Money  /  Book Review

Give Your Mom a Gun

America’s favorite gun.
Book
Cameron McWhirter, Zusha Elinson
2023

Despite McWhirter and Elinson’s suggestion, the ‘core issue’ here is more than the question ‘how do we as a society keep this weapon out of the hands of people who shouldn’t have such a gun?’ or the injunction that ‘every gun designer has a responsibility to think about what the hell they’re creating’ (the words of Stoner’s long-time colleague Jim Sullivan, with which the book closes). The problem isn’t just ‘the criminal and the careless and the insane’, as Lyndon Johnson put it when signing the Gun Control Act of 1968. ‘Guns don’t kill people, people kill people,’ the NRA insists. But, more precisely, American men with guns kill people. ‘What the hell’s the matter with us?’ Sullivan said when asked about the AR-15’s legacy in America. ‘There’s something wrong here.’

Guns are central to America’s mythology. In the patriotic version of its history, from an imaginary ‘revolution’ to westward conquest to cops keeping the streets safe, guns are the tools of America’s self-creation. ‘This country was born with a rifle in its hand,’ Philip Sharpe wrote in The Rifle in America (1938). ‘As a matter of fact, the rifle brought about the birth of these United States. The United States and the rifle are inseparable.’ They remain inseparable, and today that rifle is a high-tech, ‘polished lime’ semi-automatic killing machine kept in a suburban garage. That is not what Sharpe had in mind.

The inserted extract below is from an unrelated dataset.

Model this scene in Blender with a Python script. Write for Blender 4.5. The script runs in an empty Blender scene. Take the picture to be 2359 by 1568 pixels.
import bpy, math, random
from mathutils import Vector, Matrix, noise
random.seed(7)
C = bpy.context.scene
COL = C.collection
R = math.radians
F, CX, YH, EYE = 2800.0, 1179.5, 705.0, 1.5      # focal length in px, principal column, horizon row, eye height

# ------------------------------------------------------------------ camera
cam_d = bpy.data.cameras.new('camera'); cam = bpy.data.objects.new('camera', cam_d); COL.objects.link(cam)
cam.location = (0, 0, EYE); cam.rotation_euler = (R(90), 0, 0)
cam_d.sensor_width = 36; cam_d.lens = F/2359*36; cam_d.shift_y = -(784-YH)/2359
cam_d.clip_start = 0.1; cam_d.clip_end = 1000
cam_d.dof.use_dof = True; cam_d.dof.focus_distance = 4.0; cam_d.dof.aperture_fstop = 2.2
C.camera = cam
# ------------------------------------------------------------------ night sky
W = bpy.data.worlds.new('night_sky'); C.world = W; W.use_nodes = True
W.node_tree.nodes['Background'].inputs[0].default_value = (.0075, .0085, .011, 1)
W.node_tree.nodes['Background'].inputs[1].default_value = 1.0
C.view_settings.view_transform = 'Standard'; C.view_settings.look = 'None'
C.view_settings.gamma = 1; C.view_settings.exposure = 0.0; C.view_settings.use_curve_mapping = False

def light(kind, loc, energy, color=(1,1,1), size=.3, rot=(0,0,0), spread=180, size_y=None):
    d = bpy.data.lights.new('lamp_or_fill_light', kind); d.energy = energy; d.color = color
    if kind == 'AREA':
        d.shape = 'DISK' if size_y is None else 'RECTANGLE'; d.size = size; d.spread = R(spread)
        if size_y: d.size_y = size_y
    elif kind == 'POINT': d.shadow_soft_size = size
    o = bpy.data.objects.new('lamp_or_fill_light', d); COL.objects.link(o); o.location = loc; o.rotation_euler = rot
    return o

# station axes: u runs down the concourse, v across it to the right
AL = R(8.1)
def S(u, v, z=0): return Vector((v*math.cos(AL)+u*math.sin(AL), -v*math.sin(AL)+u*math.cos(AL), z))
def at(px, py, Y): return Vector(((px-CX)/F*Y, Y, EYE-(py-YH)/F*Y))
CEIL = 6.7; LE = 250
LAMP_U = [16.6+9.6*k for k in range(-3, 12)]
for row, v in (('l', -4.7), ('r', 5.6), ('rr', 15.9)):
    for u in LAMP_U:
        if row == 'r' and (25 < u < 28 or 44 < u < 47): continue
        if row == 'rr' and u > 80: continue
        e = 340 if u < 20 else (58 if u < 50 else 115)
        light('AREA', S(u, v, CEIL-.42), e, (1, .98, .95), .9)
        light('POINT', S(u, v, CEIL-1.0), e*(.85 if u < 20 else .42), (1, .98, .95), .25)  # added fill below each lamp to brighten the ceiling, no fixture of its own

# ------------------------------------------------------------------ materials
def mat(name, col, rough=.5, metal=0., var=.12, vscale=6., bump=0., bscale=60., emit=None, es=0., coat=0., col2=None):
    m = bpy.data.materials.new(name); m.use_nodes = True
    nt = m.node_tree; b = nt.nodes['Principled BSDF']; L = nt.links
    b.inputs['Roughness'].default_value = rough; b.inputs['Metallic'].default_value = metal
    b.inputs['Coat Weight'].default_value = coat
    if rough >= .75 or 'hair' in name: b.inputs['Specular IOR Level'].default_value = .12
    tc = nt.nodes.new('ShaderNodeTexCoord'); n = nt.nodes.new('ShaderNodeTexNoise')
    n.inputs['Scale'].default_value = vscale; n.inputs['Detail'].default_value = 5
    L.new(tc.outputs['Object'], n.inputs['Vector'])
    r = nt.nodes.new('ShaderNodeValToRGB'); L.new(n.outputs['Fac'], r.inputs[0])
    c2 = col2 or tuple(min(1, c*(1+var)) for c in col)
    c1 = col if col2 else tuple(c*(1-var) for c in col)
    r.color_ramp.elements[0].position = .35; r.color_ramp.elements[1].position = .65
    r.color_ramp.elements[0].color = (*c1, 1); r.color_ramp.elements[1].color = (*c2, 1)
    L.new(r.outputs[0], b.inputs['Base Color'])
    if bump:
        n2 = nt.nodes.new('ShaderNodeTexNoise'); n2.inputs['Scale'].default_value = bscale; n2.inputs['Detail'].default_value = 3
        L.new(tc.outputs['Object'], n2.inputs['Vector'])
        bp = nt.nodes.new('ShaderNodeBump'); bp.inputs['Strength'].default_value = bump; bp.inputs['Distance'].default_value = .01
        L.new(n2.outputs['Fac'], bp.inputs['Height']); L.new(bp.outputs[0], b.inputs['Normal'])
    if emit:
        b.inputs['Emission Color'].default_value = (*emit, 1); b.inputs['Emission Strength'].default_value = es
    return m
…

Andrew McKevitt’s excellent Gun Country: Gun Capitalism, Culture and Control in Cold War America provides a better account of the situation. McKevitt insists on an often neglected fact: guns are a commodity. Guns in the US, more than anywhere else in the world, are goods circulating in a mass-production, mass-consumption market. A powerful and profitable ‘gun capitalism’ was born at the end of the Second World War, when a glut of cheap surplus guns coincided with rising consumerism, anti-communist hysteria and racialised tension, especially in cities. In this perspective, the problem ultimately isn’t the guns, but the social formation in which they appeared in such numbers.